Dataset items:
>> START

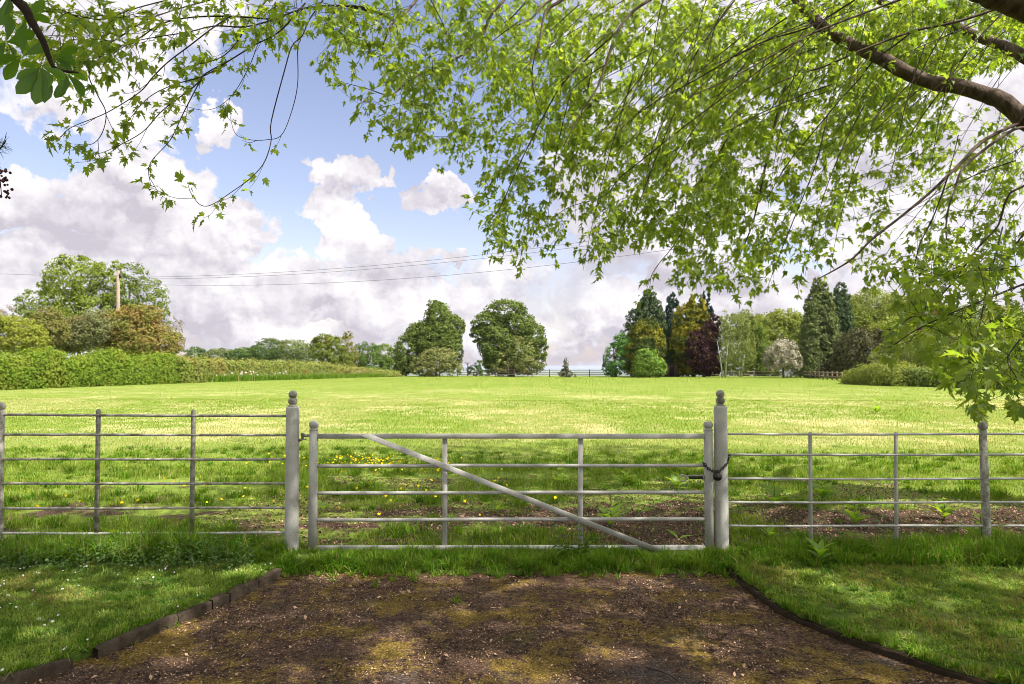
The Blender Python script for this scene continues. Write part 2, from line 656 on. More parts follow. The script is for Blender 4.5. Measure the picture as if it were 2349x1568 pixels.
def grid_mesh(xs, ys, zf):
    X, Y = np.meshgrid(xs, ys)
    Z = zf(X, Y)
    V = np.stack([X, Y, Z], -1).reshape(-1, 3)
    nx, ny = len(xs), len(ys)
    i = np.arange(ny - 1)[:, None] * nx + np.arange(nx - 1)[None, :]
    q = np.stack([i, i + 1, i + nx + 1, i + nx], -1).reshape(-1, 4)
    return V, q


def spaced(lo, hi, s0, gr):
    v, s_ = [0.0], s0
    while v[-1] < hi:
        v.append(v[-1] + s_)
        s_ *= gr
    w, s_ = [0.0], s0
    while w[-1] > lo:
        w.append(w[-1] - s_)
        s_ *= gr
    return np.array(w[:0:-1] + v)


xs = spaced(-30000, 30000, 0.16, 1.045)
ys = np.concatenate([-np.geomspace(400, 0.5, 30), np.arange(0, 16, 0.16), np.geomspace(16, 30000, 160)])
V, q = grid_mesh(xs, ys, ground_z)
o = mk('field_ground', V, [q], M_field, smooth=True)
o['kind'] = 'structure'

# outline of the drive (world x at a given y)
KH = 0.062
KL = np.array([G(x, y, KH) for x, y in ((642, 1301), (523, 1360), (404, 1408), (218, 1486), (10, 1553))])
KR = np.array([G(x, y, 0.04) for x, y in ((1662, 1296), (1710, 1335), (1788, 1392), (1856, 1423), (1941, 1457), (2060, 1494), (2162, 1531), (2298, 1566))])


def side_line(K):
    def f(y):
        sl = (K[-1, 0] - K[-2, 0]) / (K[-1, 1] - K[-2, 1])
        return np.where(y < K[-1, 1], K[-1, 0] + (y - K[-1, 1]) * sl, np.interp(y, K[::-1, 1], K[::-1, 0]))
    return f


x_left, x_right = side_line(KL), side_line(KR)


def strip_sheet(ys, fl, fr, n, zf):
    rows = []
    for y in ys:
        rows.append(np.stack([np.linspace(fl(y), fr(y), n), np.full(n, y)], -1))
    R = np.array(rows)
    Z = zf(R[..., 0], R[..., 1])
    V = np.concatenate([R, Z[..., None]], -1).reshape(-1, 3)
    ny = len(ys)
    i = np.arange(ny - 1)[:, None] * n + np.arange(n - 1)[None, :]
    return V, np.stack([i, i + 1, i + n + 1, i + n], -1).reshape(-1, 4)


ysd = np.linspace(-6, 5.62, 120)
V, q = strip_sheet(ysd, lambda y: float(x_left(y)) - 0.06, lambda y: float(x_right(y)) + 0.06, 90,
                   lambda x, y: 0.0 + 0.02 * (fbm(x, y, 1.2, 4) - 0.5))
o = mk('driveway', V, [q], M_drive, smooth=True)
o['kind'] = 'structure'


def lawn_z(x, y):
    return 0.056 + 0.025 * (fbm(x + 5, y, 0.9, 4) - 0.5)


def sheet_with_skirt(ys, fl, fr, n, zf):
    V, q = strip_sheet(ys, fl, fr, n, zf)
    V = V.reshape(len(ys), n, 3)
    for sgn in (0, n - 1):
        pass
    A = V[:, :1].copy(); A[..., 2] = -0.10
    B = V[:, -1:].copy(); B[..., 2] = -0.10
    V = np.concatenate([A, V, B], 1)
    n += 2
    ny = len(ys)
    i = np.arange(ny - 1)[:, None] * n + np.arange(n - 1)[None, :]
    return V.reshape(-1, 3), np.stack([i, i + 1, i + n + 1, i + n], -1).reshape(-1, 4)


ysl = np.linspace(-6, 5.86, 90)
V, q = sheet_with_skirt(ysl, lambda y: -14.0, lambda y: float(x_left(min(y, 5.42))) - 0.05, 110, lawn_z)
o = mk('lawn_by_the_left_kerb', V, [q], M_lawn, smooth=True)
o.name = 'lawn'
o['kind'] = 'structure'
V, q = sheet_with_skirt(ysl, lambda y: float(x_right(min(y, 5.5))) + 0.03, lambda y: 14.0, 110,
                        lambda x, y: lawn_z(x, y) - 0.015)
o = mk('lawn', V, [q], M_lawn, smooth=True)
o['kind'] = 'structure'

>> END
>> START

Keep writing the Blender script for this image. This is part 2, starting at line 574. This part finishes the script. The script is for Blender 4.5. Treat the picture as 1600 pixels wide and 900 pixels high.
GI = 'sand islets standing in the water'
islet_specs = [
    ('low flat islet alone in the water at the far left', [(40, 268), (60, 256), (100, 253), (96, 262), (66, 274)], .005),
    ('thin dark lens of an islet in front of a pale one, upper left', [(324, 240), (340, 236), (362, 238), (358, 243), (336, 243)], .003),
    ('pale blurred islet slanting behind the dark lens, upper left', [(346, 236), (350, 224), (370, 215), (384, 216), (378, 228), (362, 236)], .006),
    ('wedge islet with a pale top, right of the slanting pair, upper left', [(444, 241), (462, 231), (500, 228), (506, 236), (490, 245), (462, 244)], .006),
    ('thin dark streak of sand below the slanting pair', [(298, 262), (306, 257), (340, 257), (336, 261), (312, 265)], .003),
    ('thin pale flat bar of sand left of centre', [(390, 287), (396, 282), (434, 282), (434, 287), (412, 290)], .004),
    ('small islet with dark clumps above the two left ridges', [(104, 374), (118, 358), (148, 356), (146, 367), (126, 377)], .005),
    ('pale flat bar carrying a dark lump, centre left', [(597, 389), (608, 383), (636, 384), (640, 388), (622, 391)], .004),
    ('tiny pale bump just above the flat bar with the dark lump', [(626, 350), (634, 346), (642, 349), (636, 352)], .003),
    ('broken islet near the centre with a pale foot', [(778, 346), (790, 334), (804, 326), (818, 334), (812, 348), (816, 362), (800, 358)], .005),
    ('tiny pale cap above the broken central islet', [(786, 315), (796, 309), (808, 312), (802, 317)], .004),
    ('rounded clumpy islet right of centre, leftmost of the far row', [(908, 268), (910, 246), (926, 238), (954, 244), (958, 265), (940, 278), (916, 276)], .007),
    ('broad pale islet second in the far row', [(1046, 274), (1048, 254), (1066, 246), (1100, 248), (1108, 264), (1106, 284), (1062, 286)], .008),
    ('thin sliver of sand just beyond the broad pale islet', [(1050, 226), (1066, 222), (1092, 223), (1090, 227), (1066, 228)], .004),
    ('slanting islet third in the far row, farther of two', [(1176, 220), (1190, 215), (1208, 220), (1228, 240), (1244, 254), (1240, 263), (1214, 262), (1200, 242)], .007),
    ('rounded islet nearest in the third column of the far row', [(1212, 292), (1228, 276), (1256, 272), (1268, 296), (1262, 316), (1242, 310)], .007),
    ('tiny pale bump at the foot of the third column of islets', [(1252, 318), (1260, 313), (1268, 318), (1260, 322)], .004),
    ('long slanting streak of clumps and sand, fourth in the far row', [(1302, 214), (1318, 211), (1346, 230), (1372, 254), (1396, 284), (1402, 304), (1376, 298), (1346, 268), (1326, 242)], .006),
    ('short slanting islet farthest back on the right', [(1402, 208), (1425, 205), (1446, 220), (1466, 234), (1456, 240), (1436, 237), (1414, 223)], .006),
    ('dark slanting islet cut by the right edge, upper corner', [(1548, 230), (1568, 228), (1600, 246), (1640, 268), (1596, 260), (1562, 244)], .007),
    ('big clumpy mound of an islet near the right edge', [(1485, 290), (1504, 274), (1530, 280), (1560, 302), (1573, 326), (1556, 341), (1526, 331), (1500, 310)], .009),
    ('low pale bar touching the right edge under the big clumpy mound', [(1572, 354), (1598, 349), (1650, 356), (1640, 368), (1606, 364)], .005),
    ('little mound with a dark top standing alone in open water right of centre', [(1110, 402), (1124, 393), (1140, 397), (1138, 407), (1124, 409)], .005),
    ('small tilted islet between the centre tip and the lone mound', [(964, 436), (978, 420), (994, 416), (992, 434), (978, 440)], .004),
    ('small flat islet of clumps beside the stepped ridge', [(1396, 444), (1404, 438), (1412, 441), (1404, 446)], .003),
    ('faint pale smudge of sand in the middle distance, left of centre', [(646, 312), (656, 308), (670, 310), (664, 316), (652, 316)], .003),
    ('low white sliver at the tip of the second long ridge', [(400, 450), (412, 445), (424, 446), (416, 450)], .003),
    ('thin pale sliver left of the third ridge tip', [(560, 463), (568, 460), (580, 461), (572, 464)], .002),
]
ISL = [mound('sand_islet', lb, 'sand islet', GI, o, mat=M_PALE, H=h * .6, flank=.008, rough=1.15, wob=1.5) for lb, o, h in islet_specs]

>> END
>> START

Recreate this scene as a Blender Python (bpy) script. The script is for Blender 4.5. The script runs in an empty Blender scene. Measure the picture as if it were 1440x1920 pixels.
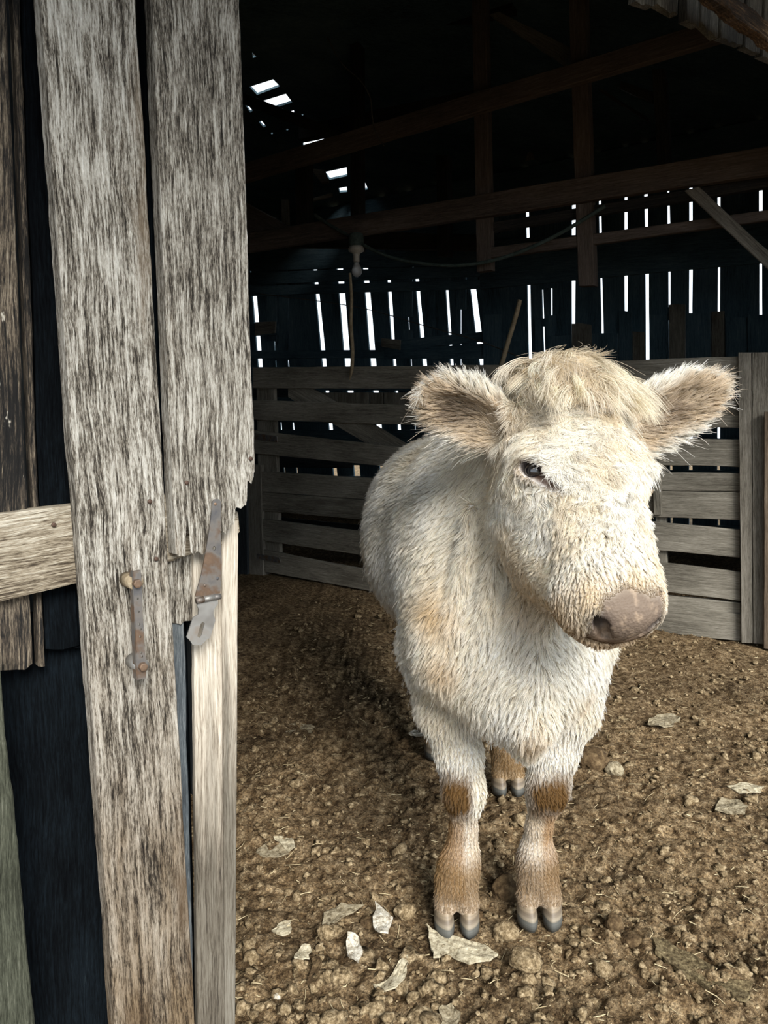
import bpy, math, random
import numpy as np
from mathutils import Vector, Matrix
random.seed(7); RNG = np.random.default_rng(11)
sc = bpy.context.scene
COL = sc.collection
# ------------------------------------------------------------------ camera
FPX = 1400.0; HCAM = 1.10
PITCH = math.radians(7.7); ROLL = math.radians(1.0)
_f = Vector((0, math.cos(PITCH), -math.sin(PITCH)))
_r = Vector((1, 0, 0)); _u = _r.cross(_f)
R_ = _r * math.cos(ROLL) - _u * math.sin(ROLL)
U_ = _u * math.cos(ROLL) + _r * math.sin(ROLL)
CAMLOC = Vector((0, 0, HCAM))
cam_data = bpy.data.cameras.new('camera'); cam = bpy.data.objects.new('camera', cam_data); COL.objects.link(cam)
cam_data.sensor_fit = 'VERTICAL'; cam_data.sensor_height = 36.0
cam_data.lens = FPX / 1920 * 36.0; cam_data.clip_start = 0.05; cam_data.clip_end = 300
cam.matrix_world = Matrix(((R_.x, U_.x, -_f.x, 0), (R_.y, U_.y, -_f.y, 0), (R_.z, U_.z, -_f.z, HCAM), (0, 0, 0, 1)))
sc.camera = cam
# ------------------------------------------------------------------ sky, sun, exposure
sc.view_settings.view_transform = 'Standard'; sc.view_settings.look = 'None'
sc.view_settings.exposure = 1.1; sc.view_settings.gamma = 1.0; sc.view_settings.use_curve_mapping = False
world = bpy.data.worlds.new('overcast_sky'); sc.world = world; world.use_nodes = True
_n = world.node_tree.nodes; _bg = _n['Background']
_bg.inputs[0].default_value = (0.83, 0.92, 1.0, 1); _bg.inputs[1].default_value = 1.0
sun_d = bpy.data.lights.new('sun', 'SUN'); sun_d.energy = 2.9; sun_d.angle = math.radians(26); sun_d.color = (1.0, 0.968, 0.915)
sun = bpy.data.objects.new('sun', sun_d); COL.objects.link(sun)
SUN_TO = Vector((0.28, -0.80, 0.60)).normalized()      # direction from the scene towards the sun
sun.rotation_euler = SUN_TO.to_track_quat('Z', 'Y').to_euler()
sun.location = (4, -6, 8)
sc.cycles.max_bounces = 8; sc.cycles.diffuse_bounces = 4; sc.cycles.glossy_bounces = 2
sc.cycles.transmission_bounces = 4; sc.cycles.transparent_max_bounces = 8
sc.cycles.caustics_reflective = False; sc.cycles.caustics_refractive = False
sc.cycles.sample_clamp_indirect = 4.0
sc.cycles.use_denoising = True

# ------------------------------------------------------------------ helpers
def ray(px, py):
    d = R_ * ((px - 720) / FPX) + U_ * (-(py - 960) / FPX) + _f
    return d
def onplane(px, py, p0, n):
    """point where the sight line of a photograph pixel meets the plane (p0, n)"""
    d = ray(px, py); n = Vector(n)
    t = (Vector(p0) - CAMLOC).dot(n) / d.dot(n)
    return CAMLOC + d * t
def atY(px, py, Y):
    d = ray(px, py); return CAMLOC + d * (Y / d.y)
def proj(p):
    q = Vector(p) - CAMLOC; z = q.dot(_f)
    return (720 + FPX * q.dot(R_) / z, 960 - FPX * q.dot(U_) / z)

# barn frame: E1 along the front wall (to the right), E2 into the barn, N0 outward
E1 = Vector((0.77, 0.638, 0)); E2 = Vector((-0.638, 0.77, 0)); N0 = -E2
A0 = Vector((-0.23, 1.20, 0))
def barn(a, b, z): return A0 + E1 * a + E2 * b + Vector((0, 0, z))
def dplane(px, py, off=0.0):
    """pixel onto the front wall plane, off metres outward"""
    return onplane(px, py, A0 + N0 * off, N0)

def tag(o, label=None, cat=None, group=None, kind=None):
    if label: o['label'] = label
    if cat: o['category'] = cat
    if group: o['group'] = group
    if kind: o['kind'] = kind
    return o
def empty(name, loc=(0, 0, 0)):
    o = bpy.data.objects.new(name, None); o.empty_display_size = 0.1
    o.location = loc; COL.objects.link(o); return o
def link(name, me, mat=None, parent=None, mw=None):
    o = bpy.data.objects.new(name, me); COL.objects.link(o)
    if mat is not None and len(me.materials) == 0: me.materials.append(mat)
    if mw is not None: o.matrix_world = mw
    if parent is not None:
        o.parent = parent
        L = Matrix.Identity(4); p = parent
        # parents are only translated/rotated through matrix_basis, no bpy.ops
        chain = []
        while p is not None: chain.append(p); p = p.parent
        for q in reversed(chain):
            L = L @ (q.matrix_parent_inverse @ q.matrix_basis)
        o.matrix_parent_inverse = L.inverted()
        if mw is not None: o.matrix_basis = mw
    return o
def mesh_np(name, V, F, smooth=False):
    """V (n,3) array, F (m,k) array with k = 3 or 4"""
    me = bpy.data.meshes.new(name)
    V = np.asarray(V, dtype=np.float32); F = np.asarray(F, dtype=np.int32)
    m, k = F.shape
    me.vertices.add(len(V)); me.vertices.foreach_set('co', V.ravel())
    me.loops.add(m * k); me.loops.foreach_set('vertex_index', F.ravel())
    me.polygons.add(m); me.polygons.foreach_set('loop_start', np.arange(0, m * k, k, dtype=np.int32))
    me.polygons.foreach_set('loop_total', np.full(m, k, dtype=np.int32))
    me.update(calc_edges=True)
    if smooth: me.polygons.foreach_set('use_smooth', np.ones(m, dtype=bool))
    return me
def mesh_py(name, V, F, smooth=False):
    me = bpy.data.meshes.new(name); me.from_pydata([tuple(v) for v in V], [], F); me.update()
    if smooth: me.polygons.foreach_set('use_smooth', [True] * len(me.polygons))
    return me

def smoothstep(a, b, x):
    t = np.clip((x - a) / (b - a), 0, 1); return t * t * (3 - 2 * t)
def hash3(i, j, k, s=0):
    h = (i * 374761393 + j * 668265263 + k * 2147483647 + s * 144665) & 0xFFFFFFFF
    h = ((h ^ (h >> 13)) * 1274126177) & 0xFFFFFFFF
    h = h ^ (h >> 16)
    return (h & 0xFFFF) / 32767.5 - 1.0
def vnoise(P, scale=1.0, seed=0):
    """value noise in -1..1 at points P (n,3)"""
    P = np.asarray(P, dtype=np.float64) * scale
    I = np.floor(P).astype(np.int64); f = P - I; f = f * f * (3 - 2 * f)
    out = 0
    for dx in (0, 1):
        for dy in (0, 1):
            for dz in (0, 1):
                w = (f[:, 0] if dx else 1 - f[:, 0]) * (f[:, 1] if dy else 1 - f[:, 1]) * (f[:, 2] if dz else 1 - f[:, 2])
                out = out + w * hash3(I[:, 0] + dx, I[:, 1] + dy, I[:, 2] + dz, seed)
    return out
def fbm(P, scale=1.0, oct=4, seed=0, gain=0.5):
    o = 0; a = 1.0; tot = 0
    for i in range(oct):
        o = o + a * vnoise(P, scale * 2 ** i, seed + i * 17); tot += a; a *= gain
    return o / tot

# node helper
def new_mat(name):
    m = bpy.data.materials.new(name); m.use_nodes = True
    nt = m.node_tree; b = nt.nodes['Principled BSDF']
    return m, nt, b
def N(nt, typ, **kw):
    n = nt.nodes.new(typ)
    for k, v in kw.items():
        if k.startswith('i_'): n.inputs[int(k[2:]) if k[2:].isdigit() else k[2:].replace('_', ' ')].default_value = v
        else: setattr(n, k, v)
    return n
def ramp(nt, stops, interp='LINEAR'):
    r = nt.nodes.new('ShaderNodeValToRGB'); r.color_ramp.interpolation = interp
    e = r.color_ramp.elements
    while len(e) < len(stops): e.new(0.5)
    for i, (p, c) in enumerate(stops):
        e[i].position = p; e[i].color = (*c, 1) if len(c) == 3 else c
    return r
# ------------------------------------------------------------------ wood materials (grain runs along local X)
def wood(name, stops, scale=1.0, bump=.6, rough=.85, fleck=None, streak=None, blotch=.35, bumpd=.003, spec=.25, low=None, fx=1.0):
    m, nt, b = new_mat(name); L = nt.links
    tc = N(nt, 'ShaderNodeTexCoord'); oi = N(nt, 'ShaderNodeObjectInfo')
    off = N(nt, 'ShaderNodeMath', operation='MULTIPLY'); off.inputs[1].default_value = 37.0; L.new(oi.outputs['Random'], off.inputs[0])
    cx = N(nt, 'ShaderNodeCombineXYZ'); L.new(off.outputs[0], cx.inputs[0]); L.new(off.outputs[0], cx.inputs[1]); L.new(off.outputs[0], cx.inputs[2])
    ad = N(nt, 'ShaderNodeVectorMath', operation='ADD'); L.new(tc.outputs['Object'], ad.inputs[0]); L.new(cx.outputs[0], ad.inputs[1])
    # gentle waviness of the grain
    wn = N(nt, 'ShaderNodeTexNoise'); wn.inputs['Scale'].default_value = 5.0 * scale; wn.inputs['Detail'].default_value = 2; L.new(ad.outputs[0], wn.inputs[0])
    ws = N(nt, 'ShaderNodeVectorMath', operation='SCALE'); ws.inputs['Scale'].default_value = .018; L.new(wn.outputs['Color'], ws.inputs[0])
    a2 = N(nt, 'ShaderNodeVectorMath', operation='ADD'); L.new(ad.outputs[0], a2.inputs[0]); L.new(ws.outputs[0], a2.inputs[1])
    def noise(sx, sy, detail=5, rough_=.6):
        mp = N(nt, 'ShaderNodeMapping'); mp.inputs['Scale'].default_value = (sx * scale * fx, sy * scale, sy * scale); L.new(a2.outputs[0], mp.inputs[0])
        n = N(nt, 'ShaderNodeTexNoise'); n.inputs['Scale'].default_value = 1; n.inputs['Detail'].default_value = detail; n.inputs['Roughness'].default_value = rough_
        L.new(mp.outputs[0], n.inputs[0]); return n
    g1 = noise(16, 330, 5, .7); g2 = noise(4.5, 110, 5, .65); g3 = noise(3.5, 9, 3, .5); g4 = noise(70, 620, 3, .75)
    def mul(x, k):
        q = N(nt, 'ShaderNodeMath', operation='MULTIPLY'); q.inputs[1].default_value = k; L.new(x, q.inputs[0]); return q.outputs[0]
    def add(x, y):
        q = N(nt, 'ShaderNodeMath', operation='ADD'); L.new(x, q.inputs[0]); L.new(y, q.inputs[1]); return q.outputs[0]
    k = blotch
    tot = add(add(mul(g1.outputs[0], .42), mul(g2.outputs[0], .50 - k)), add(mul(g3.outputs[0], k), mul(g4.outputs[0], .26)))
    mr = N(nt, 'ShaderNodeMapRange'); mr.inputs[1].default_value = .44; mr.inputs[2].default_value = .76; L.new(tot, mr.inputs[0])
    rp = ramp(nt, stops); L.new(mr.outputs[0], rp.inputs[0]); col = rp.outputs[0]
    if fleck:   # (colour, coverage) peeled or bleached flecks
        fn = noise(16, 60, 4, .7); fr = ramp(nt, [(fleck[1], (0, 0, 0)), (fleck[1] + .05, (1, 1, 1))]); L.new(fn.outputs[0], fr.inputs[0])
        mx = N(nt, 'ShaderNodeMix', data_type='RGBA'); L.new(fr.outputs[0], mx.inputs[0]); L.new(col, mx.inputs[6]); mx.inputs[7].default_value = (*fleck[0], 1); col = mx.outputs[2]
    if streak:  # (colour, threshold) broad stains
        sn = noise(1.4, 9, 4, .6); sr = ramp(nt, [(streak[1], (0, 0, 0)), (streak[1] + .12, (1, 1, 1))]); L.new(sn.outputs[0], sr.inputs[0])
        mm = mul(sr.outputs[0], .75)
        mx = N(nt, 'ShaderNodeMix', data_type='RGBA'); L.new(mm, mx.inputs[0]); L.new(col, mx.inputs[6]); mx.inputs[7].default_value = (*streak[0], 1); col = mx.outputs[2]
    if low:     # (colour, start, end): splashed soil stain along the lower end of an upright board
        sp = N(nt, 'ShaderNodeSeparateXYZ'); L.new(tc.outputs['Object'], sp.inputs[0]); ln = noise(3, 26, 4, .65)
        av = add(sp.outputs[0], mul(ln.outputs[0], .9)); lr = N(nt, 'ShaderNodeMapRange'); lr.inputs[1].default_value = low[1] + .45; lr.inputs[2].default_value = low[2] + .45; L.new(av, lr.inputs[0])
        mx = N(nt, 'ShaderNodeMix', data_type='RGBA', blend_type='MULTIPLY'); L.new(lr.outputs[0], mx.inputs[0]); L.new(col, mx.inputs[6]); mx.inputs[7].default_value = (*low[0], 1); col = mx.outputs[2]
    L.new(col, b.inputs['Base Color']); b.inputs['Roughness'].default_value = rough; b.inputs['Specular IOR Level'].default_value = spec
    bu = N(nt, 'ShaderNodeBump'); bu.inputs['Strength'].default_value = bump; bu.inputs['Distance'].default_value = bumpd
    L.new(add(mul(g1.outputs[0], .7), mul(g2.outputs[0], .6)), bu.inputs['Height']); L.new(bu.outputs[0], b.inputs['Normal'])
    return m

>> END

Objective:
Filter the entries and copy out every line with the word "runs".

Task output:
Recreate this scene as a Blender Python (bpy) script. The script is for Blender 4.5. The script runs in an empty Blender scene. Measure the picture as if it were 1440x1920 pixels.
# ------------------------------------------------------------------ wood materials (grain runs along local X)